Garcia was by no means the only major billing to grace the floorboards at the Warfield’s stage. As the venue proudly proclaims, “Everyone has played the Warfield.” It sure seems fitting, with an alumni list including James Brown, Tupac, David Bowie, U2, the Clash, Prince, and even large-scale productions of The Rocky Horror Picture Show. Thrash metal outfit Slayer recorded their popular War at the Warfield live DVD there in 2001. Bassist and vocalist Tom Araya said that even though the show’s audience wasn’t much different from other Slayer shows, “They get crazy [here], they tear the place up.” The DVD went on to attain certified gold status, selling over 70,000 copies. 

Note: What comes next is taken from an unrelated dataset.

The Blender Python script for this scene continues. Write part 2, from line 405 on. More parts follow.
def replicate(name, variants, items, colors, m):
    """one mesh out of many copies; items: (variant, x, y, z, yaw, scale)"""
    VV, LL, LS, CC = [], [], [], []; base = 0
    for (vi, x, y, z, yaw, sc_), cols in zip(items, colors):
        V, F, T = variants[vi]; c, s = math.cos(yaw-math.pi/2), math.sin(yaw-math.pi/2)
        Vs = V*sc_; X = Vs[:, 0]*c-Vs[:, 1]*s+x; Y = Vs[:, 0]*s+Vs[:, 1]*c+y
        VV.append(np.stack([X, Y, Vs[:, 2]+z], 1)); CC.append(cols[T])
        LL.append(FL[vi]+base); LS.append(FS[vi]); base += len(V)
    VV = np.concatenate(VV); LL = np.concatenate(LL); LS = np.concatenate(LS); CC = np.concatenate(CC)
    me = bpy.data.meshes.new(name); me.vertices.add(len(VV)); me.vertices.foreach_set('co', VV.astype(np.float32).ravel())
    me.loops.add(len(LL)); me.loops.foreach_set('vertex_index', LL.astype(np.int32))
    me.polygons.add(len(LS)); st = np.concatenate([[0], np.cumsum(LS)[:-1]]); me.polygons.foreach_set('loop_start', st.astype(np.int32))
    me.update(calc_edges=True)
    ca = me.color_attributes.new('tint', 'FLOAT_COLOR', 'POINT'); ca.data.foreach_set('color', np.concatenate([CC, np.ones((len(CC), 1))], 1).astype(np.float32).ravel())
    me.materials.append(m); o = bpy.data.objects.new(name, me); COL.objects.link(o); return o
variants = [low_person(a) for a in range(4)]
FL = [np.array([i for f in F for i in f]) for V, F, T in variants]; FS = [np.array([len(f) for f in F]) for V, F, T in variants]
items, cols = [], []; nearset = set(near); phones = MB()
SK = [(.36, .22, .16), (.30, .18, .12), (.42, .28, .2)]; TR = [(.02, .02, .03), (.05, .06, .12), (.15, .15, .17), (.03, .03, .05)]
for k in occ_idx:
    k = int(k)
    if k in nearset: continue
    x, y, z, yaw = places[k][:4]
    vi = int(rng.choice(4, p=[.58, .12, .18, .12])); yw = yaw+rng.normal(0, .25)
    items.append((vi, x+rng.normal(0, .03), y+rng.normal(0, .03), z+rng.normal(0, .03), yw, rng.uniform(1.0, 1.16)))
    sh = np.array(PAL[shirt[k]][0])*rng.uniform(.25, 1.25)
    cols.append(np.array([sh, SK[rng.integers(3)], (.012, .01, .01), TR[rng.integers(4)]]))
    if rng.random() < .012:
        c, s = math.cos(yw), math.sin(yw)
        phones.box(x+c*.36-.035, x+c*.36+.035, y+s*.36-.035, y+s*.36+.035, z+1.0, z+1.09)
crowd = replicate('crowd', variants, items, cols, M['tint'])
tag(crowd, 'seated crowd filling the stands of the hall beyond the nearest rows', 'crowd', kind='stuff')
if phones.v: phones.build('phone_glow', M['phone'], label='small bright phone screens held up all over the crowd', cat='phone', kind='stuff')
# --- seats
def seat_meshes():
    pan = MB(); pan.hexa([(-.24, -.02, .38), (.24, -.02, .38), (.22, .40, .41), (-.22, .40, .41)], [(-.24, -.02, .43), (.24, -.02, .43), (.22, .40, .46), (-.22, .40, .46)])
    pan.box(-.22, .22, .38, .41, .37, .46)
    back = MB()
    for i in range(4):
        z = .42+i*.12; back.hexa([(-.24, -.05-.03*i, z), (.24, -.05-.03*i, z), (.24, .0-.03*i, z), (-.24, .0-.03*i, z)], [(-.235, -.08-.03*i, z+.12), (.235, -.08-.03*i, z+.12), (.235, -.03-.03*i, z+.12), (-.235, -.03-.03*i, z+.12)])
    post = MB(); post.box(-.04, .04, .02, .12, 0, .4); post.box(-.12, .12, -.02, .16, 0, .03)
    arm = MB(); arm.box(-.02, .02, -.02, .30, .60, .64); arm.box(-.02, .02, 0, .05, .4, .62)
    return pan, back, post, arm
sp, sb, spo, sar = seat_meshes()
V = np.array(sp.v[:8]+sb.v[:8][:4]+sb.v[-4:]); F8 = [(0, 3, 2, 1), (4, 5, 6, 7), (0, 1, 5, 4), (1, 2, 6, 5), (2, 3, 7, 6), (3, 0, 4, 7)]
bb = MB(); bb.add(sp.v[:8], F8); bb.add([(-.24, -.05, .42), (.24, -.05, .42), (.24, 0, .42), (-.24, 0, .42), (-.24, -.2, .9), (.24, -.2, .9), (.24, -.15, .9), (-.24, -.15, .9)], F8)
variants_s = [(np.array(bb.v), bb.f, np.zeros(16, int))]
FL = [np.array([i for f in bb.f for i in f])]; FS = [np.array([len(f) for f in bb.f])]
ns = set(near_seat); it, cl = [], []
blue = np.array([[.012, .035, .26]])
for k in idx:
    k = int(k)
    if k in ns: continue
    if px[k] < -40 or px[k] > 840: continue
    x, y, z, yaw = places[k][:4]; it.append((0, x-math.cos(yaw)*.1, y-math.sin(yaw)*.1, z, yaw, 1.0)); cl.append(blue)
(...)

There were many aurally historical moments made here as well as some killer lineups. "One was probably the first time we had the Pearl Jam/Nirvana/ Soundgarden lineup," manager Sykes says. But the legends were always a great show too. "Most of those Dylan and Garcia shows were electric," he says. "Maybe in a couple ways."

Photo by Alyssa Pereira

In 2005, the building was bought for $12 million and leased out to Goldenvoice, the company famous for organizing Coachella and other major festivals around California. Today, the Warfield brings in artists of massive caliber of all genres, from Cat Power to 2 Chainz to David Byrne. Most recently, Wu-Tang Clan headlined the Warfield, prompting the venue to cover up the W and A on the marquee and replace it with Wu’s classic yellow logo.

Courtesy of Larry Sykes

Perhaps the Warfield is best summed up by a closing remark made on stage by Jeff Tweedy of Wilco in 2012. He shouted to his audience, "We always have high expectations for you, San Francisco, and you never let us down."

You could certainly say the same thing for the Warfield.